Nevertheless, he has not been the only one to
answer in such a way. In his recent book
“Salonica, City of Ghosts,” Mark Mazower, a
professor of history at Columbia University,
notes, “Written off as an embarrassment by later
Greek commentators, the pro-Turkish current in
late Byzantine politics was a powerful one as the
Ottomans could be seen as protectors of Orthodoxy
against the Catholics.” Well, the Turks were not
so bad to us after all. It
is a fact that at the time of Byzantium’s fall,
the Turks, though cruel conquerors, were sensible
governors. Unlike the Roman Catholics, they did
not persecute others for their religion. The last
emperor (Constantine XI)’s chief minister Lucas
Notaras’s celebrated remark “Better the
sultan’s turban than a cardinal’s hat”
speaks volumes. It
is also a — hardly mentioned — fact that by
submitting politically to the sultan, the Greek
Church was able to survive until the present day,
while the Hellenic community, the “Romioi,”

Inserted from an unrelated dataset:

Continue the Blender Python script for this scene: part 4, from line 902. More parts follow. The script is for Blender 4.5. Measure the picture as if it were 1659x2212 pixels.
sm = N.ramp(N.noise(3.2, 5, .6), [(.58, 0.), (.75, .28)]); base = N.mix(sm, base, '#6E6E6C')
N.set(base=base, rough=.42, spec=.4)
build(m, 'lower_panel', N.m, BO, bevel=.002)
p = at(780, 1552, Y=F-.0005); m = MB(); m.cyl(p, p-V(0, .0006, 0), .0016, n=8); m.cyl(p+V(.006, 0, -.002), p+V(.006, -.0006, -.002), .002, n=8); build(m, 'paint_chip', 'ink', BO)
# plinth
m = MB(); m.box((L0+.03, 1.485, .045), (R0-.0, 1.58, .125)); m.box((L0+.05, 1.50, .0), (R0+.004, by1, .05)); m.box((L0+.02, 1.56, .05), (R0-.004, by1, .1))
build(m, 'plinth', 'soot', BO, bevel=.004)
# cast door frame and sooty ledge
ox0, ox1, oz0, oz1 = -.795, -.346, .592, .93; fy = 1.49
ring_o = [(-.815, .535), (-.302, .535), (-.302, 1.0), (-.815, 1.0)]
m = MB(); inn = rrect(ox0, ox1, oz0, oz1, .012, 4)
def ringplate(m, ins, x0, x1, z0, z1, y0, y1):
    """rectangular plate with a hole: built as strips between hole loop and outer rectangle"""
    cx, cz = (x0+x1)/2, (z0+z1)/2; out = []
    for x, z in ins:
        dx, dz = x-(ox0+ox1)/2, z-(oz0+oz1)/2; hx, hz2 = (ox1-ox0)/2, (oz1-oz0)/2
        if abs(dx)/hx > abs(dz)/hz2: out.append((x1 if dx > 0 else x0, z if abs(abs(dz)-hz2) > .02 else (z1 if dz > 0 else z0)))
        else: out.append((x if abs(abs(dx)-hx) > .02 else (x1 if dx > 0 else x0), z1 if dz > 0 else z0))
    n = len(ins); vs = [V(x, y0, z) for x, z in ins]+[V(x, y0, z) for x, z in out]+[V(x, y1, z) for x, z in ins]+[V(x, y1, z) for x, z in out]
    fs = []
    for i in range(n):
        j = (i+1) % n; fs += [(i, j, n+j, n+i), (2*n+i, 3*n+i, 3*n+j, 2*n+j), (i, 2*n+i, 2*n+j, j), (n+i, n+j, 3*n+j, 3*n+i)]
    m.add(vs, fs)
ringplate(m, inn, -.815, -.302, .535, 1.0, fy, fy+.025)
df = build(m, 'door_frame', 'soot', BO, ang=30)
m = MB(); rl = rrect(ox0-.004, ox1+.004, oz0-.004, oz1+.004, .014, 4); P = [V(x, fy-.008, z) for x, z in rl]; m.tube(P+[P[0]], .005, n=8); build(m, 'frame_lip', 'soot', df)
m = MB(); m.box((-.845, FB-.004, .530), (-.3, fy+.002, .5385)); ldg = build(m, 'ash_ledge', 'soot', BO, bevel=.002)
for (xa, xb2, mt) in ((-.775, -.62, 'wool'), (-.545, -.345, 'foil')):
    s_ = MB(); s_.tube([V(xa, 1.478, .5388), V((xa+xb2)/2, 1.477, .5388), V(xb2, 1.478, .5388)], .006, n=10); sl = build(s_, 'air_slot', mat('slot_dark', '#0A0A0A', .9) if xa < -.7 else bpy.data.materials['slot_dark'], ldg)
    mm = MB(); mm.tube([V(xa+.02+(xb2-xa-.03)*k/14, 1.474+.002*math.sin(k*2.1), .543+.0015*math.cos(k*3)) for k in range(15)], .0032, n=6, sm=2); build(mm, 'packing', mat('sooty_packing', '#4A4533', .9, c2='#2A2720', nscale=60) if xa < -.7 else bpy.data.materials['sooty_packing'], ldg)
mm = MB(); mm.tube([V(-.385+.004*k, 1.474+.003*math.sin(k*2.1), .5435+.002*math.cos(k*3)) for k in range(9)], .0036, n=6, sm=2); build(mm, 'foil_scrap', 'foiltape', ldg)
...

though politically enslaved, continued to maintain
its identity in a way that may have proved
impossible had the Westerners once more
“saved” Constantinople. So,
the question that arises now as Turkey is
approaching Europe remains: Can Turks and
Westerners live together? “After
the fall of the Byzantine Empire Turkish dominion
did not forcibly interrupt a historical evolution.
On the contrary, it constituted itself an element
of continuation,” Professor Phaedon Maligoudis
of Aristotle University in Thessaloniki noted in
an article published in Eleftherotypia on May 12. Yet
a myth is a myth and the strong tendency to
glorify Byzantium at the expense of the Ottoman
Turks is a question that has troubled many
scholars. Centuries
of European antipathy to the Ottomans have left
their mark. I
have just finished reading Leon Sciaky’s
evocative “Farewell to Salonica,” the
autobiography of a Jewish boy growing up under
Abdul Hamid in this city which at the turn of the
20th century was a vibrant world of varied
peoples. Regrettably not any more. There
Sciaky reports: “The Turks never made an effort
to assimilate the non-Muslims, neither did they
attempt to impose upon them their own Koranic
laws. Each people had its own courts in which
disputes between coreligionists were settled
according to its own laws, and each levied taxes
to defray the cost of its schools, charitable
institutions, and government.” Very
much indeed within the EU spirit of sympathy and
tolerance. How much like that 20-year-old sultan,
Mehmet II, known as The Conqueror, who approached
in a similar way the problem of governing his new
subjects. The most open-minded monarch for his age
revived the Ecumenical Patriarchate, which had
presided over the Orthodox Church from
Constantinople since the fourth century. These are
historical facts that are helpful to be considered
by God-respecting Greeks, as well as the fact that
Christians are still considered “people of the
Book.” Aren’t Abraham and Mary revered by
Muslims as well? They sure are. Also
Jesus, “on whom salvation be poured,” as one
Ottoman decree described him, is one of Islam’s
greatest prophets. However,
recreating the past hardly contributes to
illuminating such present actions as Ankara’s
stubborn refusal to recognize Cyprus, an EU
member. Of
greater significance is the likelihood this
process will re-establish Constantinople’s chief
legacy to the world under the Byzantines and under
the Ottomans — as a great international capital
which, in true EU spirit, will continue to ignore
rigid national, cultural, social and religious
boundaries and act again as an open door between
Islam and Christianity — or will it give credit
to traditional stories that have no proven factual
basis, as most thesauri define myths?